The Jays made a gentle but still unnerving comeback bid, when Pettitte loaded the bases with 2 walks and a Aaron Hill's single, but Alex Rios' sac fly was all that they'd get on the opportunity. (Pettitte seems like the easiest pitcher to know when to take out, which is why whenever he hangs around too long, it makes me scratch my head. Basically wears his arm on his sleeve, so to speak. Tonight was the first time in a while I felt Girardi pulled him at the exact, right moment.)

But that was where he stopped making sense to me. I haven't had many Girardi Gripes lately, but putting in Phil Hughes for for 3 outs, then letting Mariano Rivera handle the last 4 seemed a little strange. Especially since Mo was uncharacteristically liberal with his pitch count. But being Mo, he got out of it to bank his 31st save.

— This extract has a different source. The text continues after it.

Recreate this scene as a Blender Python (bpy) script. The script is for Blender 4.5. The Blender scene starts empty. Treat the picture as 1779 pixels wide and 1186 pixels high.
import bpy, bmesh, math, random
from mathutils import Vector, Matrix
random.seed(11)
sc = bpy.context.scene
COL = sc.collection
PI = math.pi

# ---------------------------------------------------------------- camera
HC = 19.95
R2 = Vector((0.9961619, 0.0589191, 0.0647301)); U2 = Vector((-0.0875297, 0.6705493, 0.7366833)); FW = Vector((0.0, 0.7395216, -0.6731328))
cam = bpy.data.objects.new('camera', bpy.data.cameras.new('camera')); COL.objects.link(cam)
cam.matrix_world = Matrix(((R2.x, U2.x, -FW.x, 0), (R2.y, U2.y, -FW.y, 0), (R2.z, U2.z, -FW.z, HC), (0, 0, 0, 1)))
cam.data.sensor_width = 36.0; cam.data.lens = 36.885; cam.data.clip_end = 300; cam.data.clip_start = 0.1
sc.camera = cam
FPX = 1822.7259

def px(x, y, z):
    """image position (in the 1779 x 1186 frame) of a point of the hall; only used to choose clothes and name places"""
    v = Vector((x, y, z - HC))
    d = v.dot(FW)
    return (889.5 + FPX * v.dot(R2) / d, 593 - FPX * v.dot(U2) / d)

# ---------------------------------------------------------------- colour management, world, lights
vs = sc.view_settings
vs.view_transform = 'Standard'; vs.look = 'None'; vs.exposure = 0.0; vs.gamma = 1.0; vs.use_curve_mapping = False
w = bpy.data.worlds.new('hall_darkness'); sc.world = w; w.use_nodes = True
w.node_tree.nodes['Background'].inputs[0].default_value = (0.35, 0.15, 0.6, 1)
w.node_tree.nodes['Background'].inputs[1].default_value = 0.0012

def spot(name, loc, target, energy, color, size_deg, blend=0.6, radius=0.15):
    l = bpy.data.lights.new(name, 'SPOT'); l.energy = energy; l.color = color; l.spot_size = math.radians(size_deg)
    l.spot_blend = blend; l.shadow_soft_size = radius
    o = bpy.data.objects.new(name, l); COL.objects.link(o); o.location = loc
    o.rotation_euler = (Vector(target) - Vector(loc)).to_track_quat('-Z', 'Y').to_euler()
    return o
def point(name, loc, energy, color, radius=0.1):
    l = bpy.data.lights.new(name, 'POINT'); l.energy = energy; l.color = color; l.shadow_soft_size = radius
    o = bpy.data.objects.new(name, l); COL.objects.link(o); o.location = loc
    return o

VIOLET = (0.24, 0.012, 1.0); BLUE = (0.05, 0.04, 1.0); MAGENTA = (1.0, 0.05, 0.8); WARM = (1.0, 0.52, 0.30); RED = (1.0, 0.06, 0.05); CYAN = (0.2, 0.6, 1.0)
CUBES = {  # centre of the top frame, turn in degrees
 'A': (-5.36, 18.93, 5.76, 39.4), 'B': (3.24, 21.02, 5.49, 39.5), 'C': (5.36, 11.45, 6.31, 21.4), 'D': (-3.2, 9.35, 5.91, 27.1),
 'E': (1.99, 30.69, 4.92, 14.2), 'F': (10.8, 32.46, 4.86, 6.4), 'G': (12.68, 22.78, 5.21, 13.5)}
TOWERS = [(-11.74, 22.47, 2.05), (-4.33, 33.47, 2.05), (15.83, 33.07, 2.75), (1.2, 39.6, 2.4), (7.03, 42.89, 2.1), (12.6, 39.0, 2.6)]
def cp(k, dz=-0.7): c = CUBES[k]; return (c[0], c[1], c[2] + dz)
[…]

And likewise, the Yanks still got out on top. Pettitte still got to taste a small game victory with big game implications (a little like the aggro crag winner on GUTS.) And the Yankees brass got to drink in the comfort that comes from getting to see exactly what they missed out on. Which I'm sure engenders about as much regret as seeing your former flame 80 pounds heavier eating Duncan Hines icing from a jar in a bowling alley parking lot.

Now, if Sergio Mitre can pitch a marginally good game tomorrow, the Powers That Be will have bought yet even more time in their hide and seek match with the 5-man-rotation-elephant in the room.

My first inclination is to not hold my breath on that one, but you never know... I never thought I'd see a player with a harder name to spell than Doug Mientkiewicz, but then I saw who the Jays were sending in tomorrow. So anything's possible.